▸ AIM OF THE EXERCISE
Go through the data below and copy it exactly, skipping every picture.

▸ DATA EXCERPT

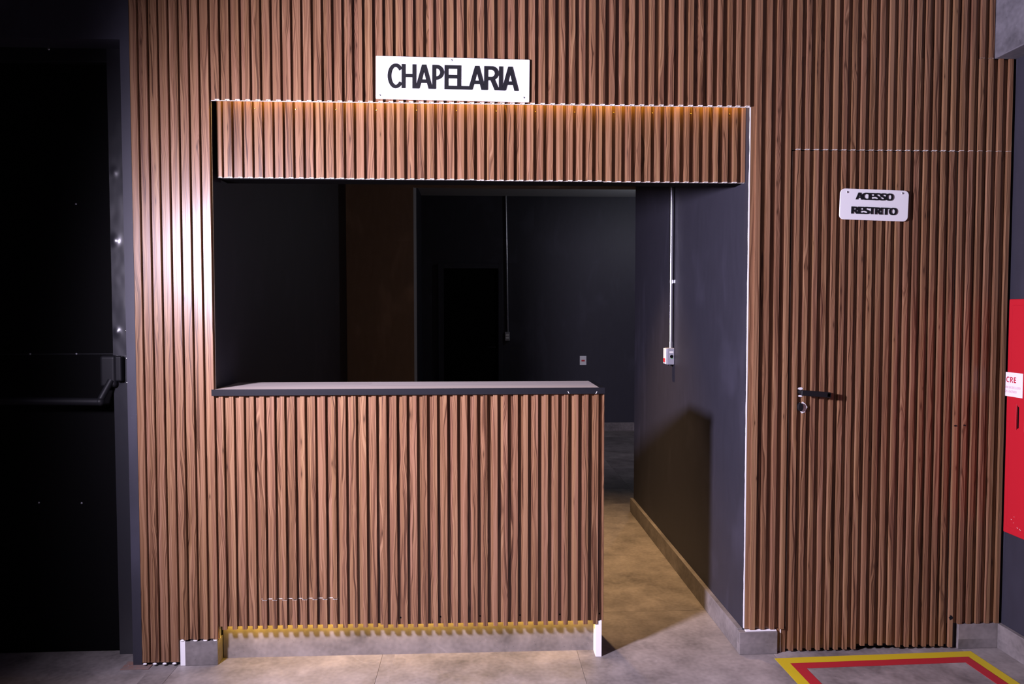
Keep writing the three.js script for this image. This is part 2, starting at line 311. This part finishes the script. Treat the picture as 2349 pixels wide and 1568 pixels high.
// ---------- slatted service door ----------
{
  const d = struct('door_2', [0, 0, 0], 'door hidden in the wood slat cladding');
  part('door_core', box(2.622, 3.316, 0.012, DOORTOP - 0.005, -0.06, BACK), M.black, d);
  const bottoms = [[4, 12, 0.008], [12, 16, 0.022], [16, 22, 0.013]];
  for (const [a, b, y] of bottoms) {
    const s = part('slat_panel', sheetGeo(a === 4 ? 2.6215 : xRight(a) - 0.0295, b === 22 ? 3.3165 : xRight(b) - 0.03, y + 0.003, DOORTOP - 0.005, BACK, -SD), sheetMats, d);
    for (let i = a; i < b; i++) slat(s, xRight(i), y, DOORTOP - 0.004, 0);
  }
  const h = part('door_handle', (() => {
    const bar = rbox(-0.004, 0.12, -0.0115, 0.0115, 0.03, 0.043, 0.004); bar.rotateZ(-0.085);
    const neck = cyl(0.009, 0.034, 16).rotateX(Math.PI / 2).translate(0.008, 0, 0.014);
    const ret = rbox(0.1, 0.121, -0.011, 0.011, 0.012, 0.043, 0.004); ret.rotateZ(-0.085);
    return merge([bar, neck, ret]);
  })(), M.blackMetal, d, 'black bar lever');
  h.position.set(2.6535, 1.0975, 0);
  part('lock_cylinder', (() => { const s = new THREE.Shape(); s.absellipse(-0.001, 0, 0.0095, 0.0155, 0, Math.PI * 2); const g = new THREE.ExtrudeGeometry(s, { depth: 0.014, bevelSize: 0.0015, bevelThickness: 0.0015, bevelSegments: 2 }); g.translate(2.662, 1.035, -0.004); return g; })(), M.blackMetal, d, 'black lock cylinder');
  const ragged = (seed, cx, cy, rx, ry, n = 18) => { const R = rng(seed), s = new THREE.Shape(); for (let i = 0; i < n; i++) { const a = (i / n) * 2 * Math.PI, r = 0.72 + 0.45 * R(); s[i ? 'lineTo' : 'moveTo'](cx + Math.cos(a) * rx * r, cy + Math.sin(a) * ry * r); } return new THREE.ExtrudeGeometry(s, { depth: 0.0018, bevelEnabled: false }); };
  part('chipped_patch', ragged(4, 2.6735, 1.0345, 0.0165, 0.024).translate(0, 0, 0.0002), M.plaster, d, 'bare white chipped patch around the lock');
  part('chipped_patch', ragged(9, 2.662, 1.111, 0.011, 0.005).translate(0, 0, 0.0002), M.plaster, d, 'white chip above the lever');
  part('chipped_patch', ragged(12, 2.662, 1.0805, 0.009, 0.004).translate(0, 0, 0.0002), M.plaster, d, 'white chip below the lever');
  part('notch_block', metreUV(box(2.6735, 2.69, 1.022, 1.046, -0.0155, -0.004), WOOD_W, WOOD_H, 0.2), M.wood, d);
}

// ---------- header panel over the hatch, with its light strip ----------
const ZF = -0.05;
{
  const f = thing('header_panel', 'dropped slatted wooden header panel under the cloakroom sign, amber light above it', 'panel', [0.2865, 1.966, ZF]);
  const x0 = 0.2865, x1 = 2.438, dx = -0.2865, dy = -1.966;
  const bodyG = box(x0 + 0.002, x1 - 0.002, 1.964, 2.3, -0.17, ZF + BACK - 0.0003); bodyG.translate(dx, dy, -ZF);
  part('panel_body', bodyG, M.doorBlack, f);
  const joints = [0, 13, 26, 39, 53];
  for (let j = 0; j < 4; j++) {
    const a = joints[j], b = joints[j + 1], xa = j ? xFascia(a) - 0.03 : x0, xb = j === 3 ? x1 : xFascia(b) - 0.0303, drop = [0.003, 0.002, 0, -0.002][j];
    const s = part('slat_panel', sheetGeo(xa + dx, xb + dx, 1.966 + drop + dy, 2.3 + dy, BACK, -SD), sheetMats, f);
    part('cut_edge', box(xa + dx, xb + dx, 1.9645 + drop + dy, 1.966 + drop + dy, BACK, -SD + 0.0006), M.core, s, 'pale sawn edge');
    for (let i = a; i < Math.min(b, 53); i++) part('slat', slatGeo(Math.max(xFascia(i) - SW, x0) + dx, xFascia(i) + dx, 1.9665 + drop + dy, 2.3 + dy, 0, 0.0024), slatMats, s);
    if (j === 3) part('slat', slatGeo(2.423 + dx, 2.4375 + dx, 1.9655 + drop + dy, 2.3 + dy, 0), slatMats, s);
  }
  for (let i = 3; i < 53; i += 4) part('screw', new THREE.SphereGeometry(0.0035, 8, 6).scale(1, 1, 0.5).translate(xFascia(i) + 0.009 + dx, 2.2445 + dy, -SD + 0.0005), M.brass, f);
  const led = thing('led_strip', 'amber light strip hidden above the slatted header panel', 'light', [1.36, 2.292, -0.036]);
  part('strip', box(-1.04, 1.06, 0, 0.004, -0.004, 0.004), M.led, led);
  const l = new THREE.RectAreaLight(AMBER, LED_POWER, 2.1, 0.008); l.position.set(1.37, 2.2905, -0.036); l.lookAt(1.37, 0, -0.036); scene.add(l);
}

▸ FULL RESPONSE
Keep writing the three.js script for this image. This is part 2, starting at line 311. This part finishes the script. Treat the picture as 2349 pixels wide and 1568 pixels high.
// ---------- slatted service door ----------
{
  const d = struct('door_2', [0, 0, 0], 'door hidden in the wood slat cladding');
  part('door_core', box(2.622, 3.316, 0.012, DOORTOP - 0.005, -0.06, BACK), M.black, d);
  const bottoms = [[4, 12, 0.008], [12, 16, 0.022], [16, 22, 0.013]];
  for (const [a, b, y] of bottoms) {
    const s = part('slat_panel', sheetGeo(a === 4 ? 2.6215 : xRight(a) - 0.0295, b === 22 ? 3.3165 : xRight(b) - 0.03, y + 0.003, DOORTOP - 0.005, BACK, -SD), sheetMats, d);
    for (let i = a; i < b; i++) slat(s, xRight(i), y, DOORTOP - 0.004, 0);
  }
  const h = part('door_handle', (() => {
    const bar = rbox(-0.004, 0.12, -0.0115, 0.0115, 0.03, 0.043, 0.004); bar.rotateZ(-0.085);
    const neck = cyl(0.009, 0.034, 16).rotateX(Math.PI / 2).translate(0.008, 0, 0.014);
    const ret = rbox(0.1, 0.121, -0.011, 0.011, 0.012, 0.043, 0.004); ret.rotateZ(-0.085);
    return merge([bar, neck, ret]);
  })(), M.blackMetal, d, 'black bar lever');
  h.position.set(2.6535, 1.0975, 0);
  part('lock_cylinder', (() => { const s = new THREE.Shape(); s.absellipse(-0.001, 0, 0.0095, 0.0155, 0, Math.PI * 2); const g = new THREE.ExtrudeGeometry(s, { depth: 0.014, bevelSize: 0.0015, bevelThickness: 0.0015, bevelSegments: 2 }); g.translate(2.662, 1.035, -0.004); return g; })(), M.blackMetal, d, 'black lock cylinder');
  const ragged = (seed, cx, cy, rx, ry, n = 18) => { const R = rng(seed), s = new THREE.Shape(); for (let i = 0; i < n; i++) { const a = (i / n) * 2 * Math.PI, r = 0.72 + 0.45 * R(); s[i ? 'lineTo' : 'moveTo'](cx + Math.cos(a) * rx * r, cy + Math.sin(a) * ry * r); } return new THREE.ExtrudeGeometry(s, { depth: 0.0018, bevelEnabled: false }); };
  part('chipped_patch', ragged(4, 2.6735, 1.0345, 0.0165, 0.024).translate(0, 0, 0.0002), M.plaster, d, 'bare white chipped patch around the lock');
  part('chipped_patch', ragged(9, 2.662, 1.111, 0.011, 0.005).translate(0, 0, 0.0002), M.plaster, d, 'white chip above the lever');
  part('chipped_patch', ragged(12, 2.662, 1.0805, 0.009, 0.004).translate(0, 0, 0.0002), M.plaster, d, 'white chip below the lever');
  part('notch_block', metreUV(box(2.6735, 2.69, 1.022, 1.046, -0.0155, -0.004), WOOD_W, WOOD_H, 0.2), M.wood, d);
}

// ---------- header panel over the hatch, with its light strip ----------
const ZF = -0.05;
{
  const f = thing('header_panel', 'dropped slatted wooden header panel under the cloakroom sign, amber light above it', 'panel', [0.2865, 1.966, ZF]);
  const x0 = 0.2865, x1 = 2.438, dx = -0.2865, dy = -1.966;
  const bodyG = box(x0 + 0.002, x1 - 0.002, 1.964, 2.3, -0.17, ZF + BACK - 0.0003); bodyG.translate(dx, dy, -ZF);
  part('panel_body', bodyG, M.doorBlack, f);
  const joints = [0, 13, 26, 39, 53];
  for (let j = 0; j < 4; j++) {
    const a = joints[j], b = joints[j + 1], xa = j ? xFascia(a) - 0.03 : x0, xb = j === 3 ? x1 : xFascia(b) - 0.0303, drop = [0.003, 0.002, 0, -0.002][j];
    const s = part('slat_panel', sheetGeo(xa + dx, xb + dx, 1.966 + drop + dy, 2.3 + dy, BACK, -SD), sheetMats, f);
    part('cut_edge', box(xa + dx, xb + dx, 1.9645 + drop + dy, 1.966 + drop + dy, BACK, -SD + 0.0006), M.core, s, 'pale sawn edge');
    for (let i = a; i < Math.min(b, 53); i++) part('slat', slatGeo(Math.max(xFascia(i) - SW, x0) + dx, xFascia(i) + dx, 1.9665 + drop + dy, 2.3 + dy, 0, 0.0024), slatMats, s);
    if (j === 3) part('slat', slatGeo(2.423 + dx, 2.4375 + dx, 1.9655 + drop + dy, 2.3 + dy, 0), slatMats, s);
  }
  for (let i = 3; i < 53; i += 4) part('screw', new THREE.SphereGeometry(0.0035, 8, 6).scale(1, 1, 0.5).translate(xFascia(i) + 0.009 + dx, 2.2445 + dy, -SD + 0.0005), M.brass, f);
  const led = thing('led_strip', 'amber light strip hidden above the slatted header panel', 'light', [1.36, 2.292, -0.036]);
  part('strip', box(-1.04, 1.06, 0, 0.004, -0.004, 0.004), M.led, led);
  const l = new THREE.RectAreaLight(AMBER, LED_POWER, 2.1, 0.008); l.position.set(1.37, 2.2905, -0.036); l.lookAt(1.37, 0, -0.036); scene.add(l);
}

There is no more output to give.